Problem to work on — Lift out all lines below that contain "this".

☆ ☆ ☆

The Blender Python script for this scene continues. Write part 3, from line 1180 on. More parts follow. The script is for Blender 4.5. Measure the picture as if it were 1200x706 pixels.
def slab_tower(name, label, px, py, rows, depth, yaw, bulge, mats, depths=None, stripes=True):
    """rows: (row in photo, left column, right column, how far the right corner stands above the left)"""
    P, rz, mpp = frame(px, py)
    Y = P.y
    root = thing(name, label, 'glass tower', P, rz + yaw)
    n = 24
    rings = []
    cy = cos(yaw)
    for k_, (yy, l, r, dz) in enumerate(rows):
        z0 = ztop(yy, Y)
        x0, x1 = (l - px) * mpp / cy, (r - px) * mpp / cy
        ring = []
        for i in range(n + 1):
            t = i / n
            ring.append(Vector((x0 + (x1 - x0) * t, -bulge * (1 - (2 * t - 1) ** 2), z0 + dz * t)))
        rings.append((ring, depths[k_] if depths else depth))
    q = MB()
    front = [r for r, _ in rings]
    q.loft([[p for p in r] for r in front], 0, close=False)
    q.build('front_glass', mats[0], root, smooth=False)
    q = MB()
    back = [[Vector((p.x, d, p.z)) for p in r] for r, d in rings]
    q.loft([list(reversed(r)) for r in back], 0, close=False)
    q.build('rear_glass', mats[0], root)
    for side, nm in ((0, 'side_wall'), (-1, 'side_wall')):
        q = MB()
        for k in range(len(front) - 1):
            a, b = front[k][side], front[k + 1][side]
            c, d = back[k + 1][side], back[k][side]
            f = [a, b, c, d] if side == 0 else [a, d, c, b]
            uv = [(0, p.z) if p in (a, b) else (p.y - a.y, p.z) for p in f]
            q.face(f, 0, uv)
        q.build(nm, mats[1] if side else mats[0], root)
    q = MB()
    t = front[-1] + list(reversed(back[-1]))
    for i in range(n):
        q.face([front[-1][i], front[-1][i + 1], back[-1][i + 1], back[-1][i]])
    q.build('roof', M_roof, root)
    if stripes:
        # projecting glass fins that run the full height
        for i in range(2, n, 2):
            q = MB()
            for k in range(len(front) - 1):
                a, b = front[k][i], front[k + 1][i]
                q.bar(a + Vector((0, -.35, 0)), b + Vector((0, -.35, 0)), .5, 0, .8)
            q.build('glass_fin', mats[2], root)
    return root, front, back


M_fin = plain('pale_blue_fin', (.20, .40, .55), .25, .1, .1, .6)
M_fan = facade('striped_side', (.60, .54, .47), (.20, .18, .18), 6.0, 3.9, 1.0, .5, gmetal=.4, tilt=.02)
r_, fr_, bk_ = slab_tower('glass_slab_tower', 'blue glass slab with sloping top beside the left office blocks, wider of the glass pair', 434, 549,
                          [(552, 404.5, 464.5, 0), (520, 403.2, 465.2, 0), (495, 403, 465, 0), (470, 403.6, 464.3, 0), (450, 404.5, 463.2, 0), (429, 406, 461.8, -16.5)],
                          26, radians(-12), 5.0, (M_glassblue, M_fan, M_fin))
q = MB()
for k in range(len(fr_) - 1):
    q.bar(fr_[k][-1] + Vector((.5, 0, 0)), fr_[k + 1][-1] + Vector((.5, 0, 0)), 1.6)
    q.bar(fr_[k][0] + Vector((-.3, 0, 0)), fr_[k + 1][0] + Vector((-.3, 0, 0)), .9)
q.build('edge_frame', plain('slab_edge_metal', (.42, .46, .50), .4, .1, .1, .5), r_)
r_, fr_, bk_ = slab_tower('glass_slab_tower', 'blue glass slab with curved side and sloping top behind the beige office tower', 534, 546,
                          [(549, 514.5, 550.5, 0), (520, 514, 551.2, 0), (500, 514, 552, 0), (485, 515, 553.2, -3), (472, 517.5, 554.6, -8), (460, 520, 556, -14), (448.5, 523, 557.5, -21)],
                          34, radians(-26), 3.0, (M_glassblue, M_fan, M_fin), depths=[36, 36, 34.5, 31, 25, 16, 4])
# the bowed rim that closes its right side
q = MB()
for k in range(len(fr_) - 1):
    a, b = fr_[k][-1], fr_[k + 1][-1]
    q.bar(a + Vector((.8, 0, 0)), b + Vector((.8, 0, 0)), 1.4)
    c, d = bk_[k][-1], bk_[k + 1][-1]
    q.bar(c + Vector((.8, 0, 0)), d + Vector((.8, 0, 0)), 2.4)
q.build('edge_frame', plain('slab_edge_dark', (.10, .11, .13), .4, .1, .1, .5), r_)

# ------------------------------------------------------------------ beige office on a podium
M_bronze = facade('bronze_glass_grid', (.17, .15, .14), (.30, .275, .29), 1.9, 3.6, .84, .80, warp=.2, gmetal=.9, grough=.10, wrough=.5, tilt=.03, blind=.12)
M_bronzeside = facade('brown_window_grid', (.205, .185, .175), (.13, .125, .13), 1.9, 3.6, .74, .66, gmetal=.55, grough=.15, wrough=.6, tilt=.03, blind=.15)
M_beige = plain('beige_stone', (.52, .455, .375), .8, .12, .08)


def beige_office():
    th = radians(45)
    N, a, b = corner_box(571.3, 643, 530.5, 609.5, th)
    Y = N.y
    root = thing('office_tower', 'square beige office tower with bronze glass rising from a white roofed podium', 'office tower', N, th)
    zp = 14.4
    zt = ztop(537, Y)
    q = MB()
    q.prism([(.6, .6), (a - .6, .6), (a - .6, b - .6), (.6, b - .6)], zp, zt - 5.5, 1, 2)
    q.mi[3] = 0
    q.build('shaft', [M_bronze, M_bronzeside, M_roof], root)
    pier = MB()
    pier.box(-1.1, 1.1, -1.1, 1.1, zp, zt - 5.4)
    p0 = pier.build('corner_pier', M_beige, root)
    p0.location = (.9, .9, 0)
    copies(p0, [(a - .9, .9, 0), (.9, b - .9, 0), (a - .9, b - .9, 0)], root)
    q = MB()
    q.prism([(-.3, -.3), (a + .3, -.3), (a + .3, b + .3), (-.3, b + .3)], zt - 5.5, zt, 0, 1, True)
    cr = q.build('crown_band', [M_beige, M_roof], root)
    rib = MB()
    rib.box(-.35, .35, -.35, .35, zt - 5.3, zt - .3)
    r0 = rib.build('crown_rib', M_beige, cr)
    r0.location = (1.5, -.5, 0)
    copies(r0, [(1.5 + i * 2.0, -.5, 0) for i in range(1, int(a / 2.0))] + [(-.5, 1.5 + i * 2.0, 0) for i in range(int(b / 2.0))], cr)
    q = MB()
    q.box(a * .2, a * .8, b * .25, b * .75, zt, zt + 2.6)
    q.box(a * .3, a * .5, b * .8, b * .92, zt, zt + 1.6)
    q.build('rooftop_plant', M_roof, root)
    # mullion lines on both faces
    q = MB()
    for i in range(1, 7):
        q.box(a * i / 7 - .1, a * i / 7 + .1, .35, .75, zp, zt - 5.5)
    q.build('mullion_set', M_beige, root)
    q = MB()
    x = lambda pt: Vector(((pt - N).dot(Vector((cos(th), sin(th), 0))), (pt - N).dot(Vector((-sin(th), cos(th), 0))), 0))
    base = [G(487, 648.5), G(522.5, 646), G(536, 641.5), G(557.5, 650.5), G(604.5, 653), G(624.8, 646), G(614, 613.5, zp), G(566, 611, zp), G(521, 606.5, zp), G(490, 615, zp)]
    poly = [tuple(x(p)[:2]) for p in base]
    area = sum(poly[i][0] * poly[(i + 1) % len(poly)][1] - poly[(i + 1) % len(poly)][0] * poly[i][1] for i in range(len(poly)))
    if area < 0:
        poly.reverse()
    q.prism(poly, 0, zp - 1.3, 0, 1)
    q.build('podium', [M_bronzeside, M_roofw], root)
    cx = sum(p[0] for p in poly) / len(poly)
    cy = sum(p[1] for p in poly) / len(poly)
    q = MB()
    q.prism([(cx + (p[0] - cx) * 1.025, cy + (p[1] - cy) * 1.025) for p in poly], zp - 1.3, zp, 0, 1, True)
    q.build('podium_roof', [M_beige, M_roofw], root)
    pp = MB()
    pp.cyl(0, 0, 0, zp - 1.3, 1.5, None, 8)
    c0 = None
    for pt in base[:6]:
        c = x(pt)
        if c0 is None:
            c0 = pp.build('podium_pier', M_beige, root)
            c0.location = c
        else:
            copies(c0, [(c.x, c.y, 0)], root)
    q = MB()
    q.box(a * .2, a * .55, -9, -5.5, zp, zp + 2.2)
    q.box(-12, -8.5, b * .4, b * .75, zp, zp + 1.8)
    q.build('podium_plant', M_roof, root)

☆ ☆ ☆

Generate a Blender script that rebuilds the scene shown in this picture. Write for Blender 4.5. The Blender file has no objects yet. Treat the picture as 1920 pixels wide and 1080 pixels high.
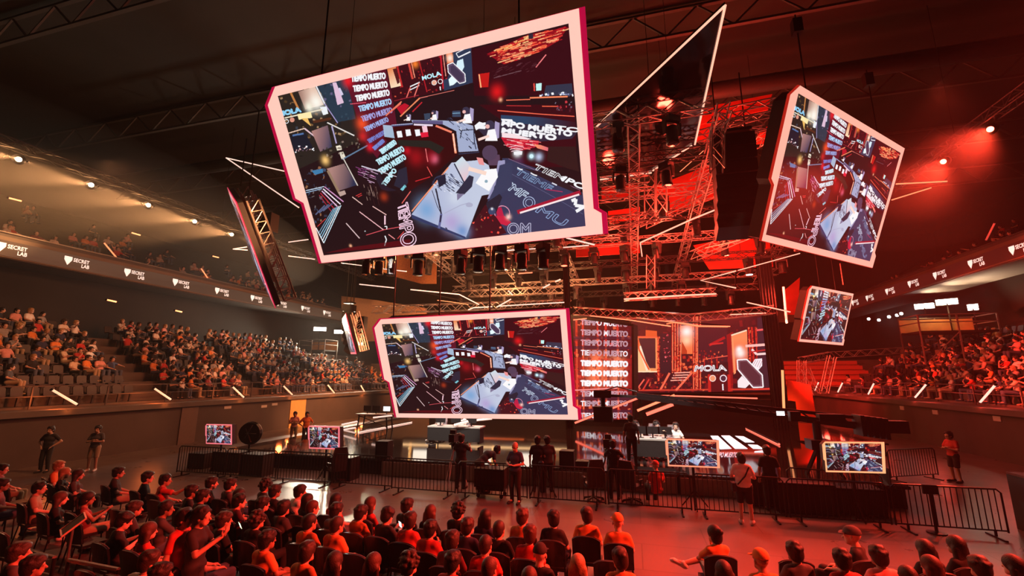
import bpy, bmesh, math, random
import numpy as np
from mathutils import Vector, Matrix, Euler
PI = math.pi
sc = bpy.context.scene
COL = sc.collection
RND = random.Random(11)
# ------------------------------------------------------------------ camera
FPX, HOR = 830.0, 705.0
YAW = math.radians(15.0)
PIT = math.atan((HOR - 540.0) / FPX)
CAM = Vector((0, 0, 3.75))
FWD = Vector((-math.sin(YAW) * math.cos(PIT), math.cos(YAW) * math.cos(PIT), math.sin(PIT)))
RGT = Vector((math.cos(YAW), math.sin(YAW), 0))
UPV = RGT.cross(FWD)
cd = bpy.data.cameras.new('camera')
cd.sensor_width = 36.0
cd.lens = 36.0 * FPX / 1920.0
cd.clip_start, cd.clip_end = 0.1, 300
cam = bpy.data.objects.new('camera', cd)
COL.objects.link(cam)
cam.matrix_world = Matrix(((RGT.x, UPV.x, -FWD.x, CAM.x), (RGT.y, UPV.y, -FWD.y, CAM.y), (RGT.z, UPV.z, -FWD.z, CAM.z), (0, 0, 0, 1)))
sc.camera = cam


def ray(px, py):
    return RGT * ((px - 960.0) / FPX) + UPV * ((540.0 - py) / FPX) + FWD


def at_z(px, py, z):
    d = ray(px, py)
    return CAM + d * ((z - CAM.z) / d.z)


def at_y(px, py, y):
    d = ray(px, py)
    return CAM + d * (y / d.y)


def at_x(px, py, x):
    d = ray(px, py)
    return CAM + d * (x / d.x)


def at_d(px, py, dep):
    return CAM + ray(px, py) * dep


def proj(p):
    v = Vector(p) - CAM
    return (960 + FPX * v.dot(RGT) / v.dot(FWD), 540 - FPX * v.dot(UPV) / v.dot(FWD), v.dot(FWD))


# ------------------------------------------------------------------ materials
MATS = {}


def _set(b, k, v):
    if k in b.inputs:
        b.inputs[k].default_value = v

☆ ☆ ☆

Task result —
The Blender Python script for this scene continues. Write part 3, from line 1180 on. More parts follow. The script is for Blender 4.5. Measure the picture as if it were 1200x706 pixels.
Generate a Blender script that rebuilds the scene shown in this picture. Write for Blender 4.5. The Blender file has no objects yet. Treat the picture as 1920 pixels wide and 1080 pixels high.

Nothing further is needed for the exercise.